> **What the task asks**: Extract the listing below in full, unchanged.

> **Data shown**:
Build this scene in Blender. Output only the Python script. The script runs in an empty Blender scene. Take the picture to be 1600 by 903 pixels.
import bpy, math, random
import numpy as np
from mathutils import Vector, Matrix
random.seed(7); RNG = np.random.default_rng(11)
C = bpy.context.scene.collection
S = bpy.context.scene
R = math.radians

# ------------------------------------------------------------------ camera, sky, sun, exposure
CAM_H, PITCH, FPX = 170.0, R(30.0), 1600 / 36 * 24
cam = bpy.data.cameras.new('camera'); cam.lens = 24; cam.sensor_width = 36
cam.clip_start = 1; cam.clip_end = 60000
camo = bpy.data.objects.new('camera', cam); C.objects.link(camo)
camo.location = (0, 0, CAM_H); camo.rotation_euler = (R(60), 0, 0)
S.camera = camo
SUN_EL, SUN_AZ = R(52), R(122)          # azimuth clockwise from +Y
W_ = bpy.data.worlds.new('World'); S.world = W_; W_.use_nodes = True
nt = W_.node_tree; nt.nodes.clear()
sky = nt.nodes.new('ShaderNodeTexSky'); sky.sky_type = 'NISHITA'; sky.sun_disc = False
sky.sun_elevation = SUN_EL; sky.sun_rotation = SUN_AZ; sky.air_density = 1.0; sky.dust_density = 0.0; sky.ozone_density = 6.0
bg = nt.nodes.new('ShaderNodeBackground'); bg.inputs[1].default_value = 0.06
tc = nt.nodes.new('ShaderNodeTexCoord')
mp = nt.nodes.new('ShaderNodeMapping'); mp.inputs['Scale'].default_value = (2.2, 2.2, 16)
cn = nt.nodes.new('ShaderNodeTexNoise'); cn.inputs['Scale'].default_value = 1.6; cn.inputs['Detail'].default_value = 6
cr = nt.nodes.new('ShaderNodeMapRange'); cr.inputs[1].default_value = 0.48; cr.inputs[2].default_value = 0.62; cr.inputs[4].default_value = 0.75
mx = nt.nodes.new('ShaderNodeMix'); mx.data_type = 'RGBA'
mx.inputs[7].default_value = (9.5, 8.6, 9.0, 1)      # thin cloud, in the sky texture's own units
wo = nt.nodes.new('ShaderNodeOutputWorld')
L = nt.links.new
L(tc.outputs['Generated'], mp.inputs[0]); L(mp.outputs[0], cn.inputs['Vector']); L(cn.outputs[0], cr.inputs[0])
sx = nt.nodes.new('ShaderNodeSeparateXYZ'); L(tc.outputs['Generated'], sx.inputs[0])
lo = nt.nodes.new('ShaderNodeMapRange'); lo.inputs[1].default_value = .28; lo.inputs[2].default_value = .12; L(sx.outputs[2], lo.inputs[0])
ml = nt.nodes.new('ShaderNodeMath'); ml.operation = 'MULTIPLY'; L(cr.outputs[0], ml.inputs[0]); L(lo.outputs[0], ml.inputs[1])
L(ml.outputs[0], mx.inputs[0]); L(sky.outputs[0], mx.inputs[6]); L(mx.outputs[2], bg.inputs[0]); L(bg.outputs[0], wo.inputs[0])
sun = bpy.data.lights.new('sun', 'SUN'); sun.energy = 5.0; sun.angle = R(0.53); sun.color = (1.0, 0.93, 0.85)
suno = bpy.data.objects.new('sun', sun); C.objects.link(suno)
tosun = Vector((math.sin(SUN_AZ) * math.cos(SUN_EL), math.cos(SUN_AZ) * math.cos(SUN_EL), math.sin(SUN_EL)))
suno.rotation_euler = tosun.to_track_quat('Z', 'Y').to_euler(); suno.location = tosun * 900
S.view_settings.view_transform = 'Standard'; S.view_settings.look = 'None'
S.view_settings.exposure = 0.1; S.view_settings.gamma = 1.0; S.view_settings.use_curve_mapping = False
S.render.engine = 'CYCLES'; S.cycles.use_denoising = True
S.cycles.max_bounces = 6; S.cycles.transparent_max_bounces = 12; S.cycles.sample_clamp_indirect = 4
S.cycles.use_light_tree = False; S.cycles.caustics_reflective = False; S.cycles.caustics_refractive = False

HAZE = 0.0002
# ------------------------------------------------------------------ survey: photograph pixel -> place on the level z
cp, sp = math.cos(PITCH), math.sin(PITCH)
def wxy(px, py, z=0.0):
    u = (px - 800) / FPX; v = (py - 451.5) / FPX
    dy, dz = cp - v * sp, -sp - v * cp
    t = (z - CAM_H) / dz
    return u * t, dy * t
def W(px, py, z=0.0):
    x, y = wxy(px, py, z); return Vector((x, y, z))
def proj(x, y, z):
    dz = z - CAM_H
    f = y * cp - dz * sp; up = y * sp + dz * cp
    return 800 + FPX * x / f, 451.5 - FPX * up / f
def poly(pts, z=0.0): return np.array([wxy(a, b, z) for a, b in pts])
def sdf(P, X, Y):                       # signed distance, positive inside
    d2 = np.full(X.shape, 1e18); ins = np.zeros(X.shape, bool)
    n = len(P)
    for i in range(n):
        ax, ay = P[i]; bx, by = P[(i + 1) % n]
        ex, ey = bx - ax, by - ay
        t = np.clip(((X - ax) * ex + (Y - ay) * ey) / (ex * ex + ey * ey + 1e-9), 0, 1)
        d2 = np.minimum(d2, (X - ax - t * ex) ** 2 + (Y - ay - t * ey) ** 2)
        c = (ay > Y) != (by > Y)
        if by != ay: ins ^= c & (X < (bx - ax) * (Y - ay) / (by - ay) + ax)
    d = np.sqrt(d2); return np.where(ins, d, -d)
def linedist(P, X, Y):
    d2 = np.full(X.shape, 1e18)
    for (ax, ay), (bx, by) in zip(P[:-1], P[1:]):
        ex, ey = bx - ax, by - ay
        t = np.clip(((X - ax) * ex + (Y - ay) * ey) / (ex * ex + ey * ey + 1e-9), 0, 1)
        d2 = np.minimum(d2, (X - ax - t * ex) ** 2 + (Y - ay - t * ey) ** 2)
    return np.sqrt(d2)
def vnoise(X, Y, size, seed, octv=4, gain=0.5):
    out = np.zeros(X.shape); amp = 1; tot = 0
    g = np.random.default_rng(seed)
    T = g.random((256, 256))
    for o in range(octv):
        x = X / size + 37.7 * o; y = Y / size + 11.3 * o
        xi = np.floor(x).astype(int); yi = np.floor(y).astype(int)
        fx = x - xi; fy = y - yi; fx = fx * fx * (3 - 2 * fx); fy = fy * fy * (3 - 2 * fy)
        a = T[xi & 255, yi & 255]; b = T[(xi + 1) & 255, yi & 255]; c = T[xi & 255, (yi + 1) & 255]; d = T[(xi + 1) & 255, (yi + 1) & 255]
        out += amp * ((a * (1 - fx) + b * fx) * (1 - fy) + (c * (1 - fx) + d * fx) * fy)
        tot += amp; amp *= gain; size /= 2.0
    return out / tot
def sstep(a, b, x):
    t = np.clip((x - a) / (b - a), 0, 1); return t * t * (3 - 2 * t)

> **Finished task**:
Build this scene in Blender. Output only the Python script. The script runs in an empty Blender scene. Take the picture to be 1600 by 903 pixels.
import bpy, math, random
import numpy as np
from mathutils import Vector, Matrix
random.seed(7); RNG = np.random.default_rng(11)
C = bpy.context.scene.collection
S = bpy.context.scene
R = math.radians

# ------------------------------------------------------------------ camera, sky, sun, exposure
CAM_H, PITCH, FPX = 170.0, R(30.0), 1600 / 36 * 24
cam = bpy.data.cameras.new('camera'); cam.lens = 24; cam.sensor_width = 36
cam.clip_start = 1; cam.clip_end = 60000
camo = bpy.data.objects.new('camera', cam); C.objects.link(camo)
camo.location = (0, 0, CAM_H); camo.rotation_euler = (R(60), 0, 0)
S.camera = camo
SUN_EL, SUN_AZ = R(52), R(122)          # azimuth clockwise from +Y
W_ = bpy.data.worlds.new('World'); S.world = W_; W_.use_nodes = True
nt = W_.node_tree; nt.nodes.clear()
sky = nt.nodes.new('ShaderNodeTexSky'); sky.sky_type = 'NISHITA'; sky.sun_disc = False
sky.sun_elevation = SUN_EL; sky.sun_rotation = SUN_AZ; sky.air_density = 1.0; sky.dust_density = 0.0; sky.ozone_density = 6.0
bg = nt.nodes.new('ShaderNodeBackground'); bg.inputs[1].default_value = 0.06
tc = nt.nodes.new('ShaderNodeTexCoord')
mp = nt.nodes.new('ShaderNodeMapping'); mp.inputs['Scale'].default_value = (2.2, 2.2, 16)
cn = nt.nodes.new('ShaderNodeTexNoise'); cn.inputs['Scale'].default_value = 1.6; cn.inputs['Detail'].default_value = 6
cr = nt.nodes.new('ShaderNodeMapRange'); cr.inputs[1].default_value = 0.48; cr.inputs[2].default_value = 0.62; cr.inputs[4].default_value = 0.75
mx = nt.nodes.new('ShaderNodeMix'); mx.data_type = 'RGBA'
mx.inputs[7].default_value = (9.5, 8.6, 9.0, 1)      # thin cloud, in the sky texture's own units
wo = nt.nodes.new('ShaderNodeOutputWorld')
L = nt.links.new
L(tc.outputs['Generated'], mp.inputs[0]); L(mp.outputs[0], cn.inputs['Vector']); L(cn.outputs[0], cr.inputs[0])
sx = nt.nodes.new('ShaderNodeSeparateXYZ'); L(tc.outputs['Generated'], sx.inputs[0])
lo = nt.nodes.new('ShaderNodeMapRange'); lo.inputs[1].default_value = .28; lo.inputs[2].default_value = .12; L(sx.outputs[2], lo.inputs[0])
ml = nt.nodes.new('ShaderNodeMath'); ml.operation = 'MULTIPLY'; L(cr.outputs[0], ml.inputs[0]); L(lo.outputs[0], ml.inputs[1])
L(ml.outputs[0], mx.inputs[0]); L(sky.outputs[0], mx.inputs[6]); L(mx.outputs[2], bg.inputs[0]); L(bg.outputs[0], wo.inputs[0])
sun = bpy.data.lights.new('sun', 'SUN'); sun.energy = 5.0; sun.angle = R(0.53); sun.color = (1.0, 0.93, 0.85)
suno = bpy.data.objects.new('sun', sun); C.objects.link(suno)
tosun = Vector((math.sin(SUN_AZ) * math.cos(SUN_EL), math.cos(SUN_AZ) * math.cos(SUN_EL), math.sin(SUN_EL)))
suno.rotation_euler = tosun.to_track_quat('Z', 'Y').to_euler(); suno.location = tosun * 900
S.view_settings.view_transform = 'Standard'; S.view_settings.look = 'None'
S.view_settings.exposure = 0.1; S.view_settings.gamma = 1.0; S.view_settings.use_curve_mapping = False
S.render.engine = 'CYCLES'; S.cycles.use_denoising = True
S.cycles.max_bounces = 6; S.cycles.transparent_max_bounces = 12; S.cycles.sample_clamp_indirect = 4
S.cycles.use_light_tree = False; S.cycles.caustics_reflective = False; S.cycles.caustics_refractive = False

HAZE = 0.0002
# ------------------------------------------------------------------ survey: photograph pixel -> place on the level z
cp, sp = math.cos(PITCH), math.sin(PITCH)
def wxy(px, py, z=0.0):
    u = (px - 800) / FPX; v = (py - 451.5) / FPX
    dy, dz = cp - v * sp, -sp - v * cp
    t = (z - CAM_H) / dz
    return u * t, dy * t
def W(px, py, z=0.0):
    x, y = wxy(px, py, z); return Vector((x, y, z))
def proj(x, y, z):
    dz = z - CAM_H
    f = y * cp - dz * sp; up = y * sp + dz * cp
    return 800 + FPX * x / f, 451.5 - FPX * up / f
def poly(pts, z=0.0): return np.array([wxy(a, b, z) for a, b in pts])
def sdf(P, X, Y):                       # signed distance, positive inside
    d2 = np.full(X.shape, 1e18); ins = np.zeros(X.shape, bool)
    n = len(P)
    for i in range(n):
        ax, ay = P[i]; bx, by = P[(i + 1) % n]
        ex, ey = bx - ax, by - ay
        t = np.clip(((X - ax) * ex + (Y - ay) * ey) / (ex * ex + ey * ey + 1e-9), 0, 1)
        d2 = np.minimum(d2, (X - ax - t * ex) ** 2 + (Y - ay - t * ey) ** 2)
        c = (ay > Y) != (by > Y)
        if by != ay: ins ^= c & (X < (bx - ax) * (Y - ay) / (by - ay) + ax)
    d = np.sqrt(d2); return np.where(ins, d, -d)
def linedist(P, X, Y):
    d2 = np.full(X.shape, 1e18)
    for (ax, ay), (bx, by) in zip(P[:-1], P[1:]):
        ex, ey = bx - ax, by - ay
        t = np.clip(((X - ax) * ex + (Y - ay) * ey) / (ex * ex + ey * ey + 1e-9), 0, 1)
        d2 = np.minimum(d2, (X - ax - t * ex) ** 2 + (Y - ay - t * ey) ** 2)
    return np.sqrt(d2)
def vnoise(X, Y, size, seed, octv=4, gain=0.5):
    out = np.zeros(X.shape); amp = 1; tot = 0
    g = np.random.default_rng(seed)
    T = g.random((256, 256))
    for o in range(octv):
        x = X / size + 37.7 * o; y = Y / size + 11.3 * o
        xi = np.floor(x).astype(int); yi = np.floor(y).astype(int)
        fx = x - xi; fy = y - yi; fx = fx * fx * (3 - 2 * fx); fy = fy * fy * (3 - 2 * fy)
        a = T[xi & 255, yi & 255]; b = T[(xi + 1) & 255, yi & 255]; c = T[xi & 255, (yi + 1) & 255]; d = T[(xi + 1) & 255, (yi + 1) & 255]
        out += amp * ((a * (1 - fx) + b * fx) * (1 - fy) + (c * (1 - fx) + d * fx) * fy)
        tot += amp; amp *= gain; size /= 2.0
    return out / tot
def sstep(a, b, x):
    t = np.clip((x - a) / (b - a), 0, 1); return t * t * (3 - 2 * t)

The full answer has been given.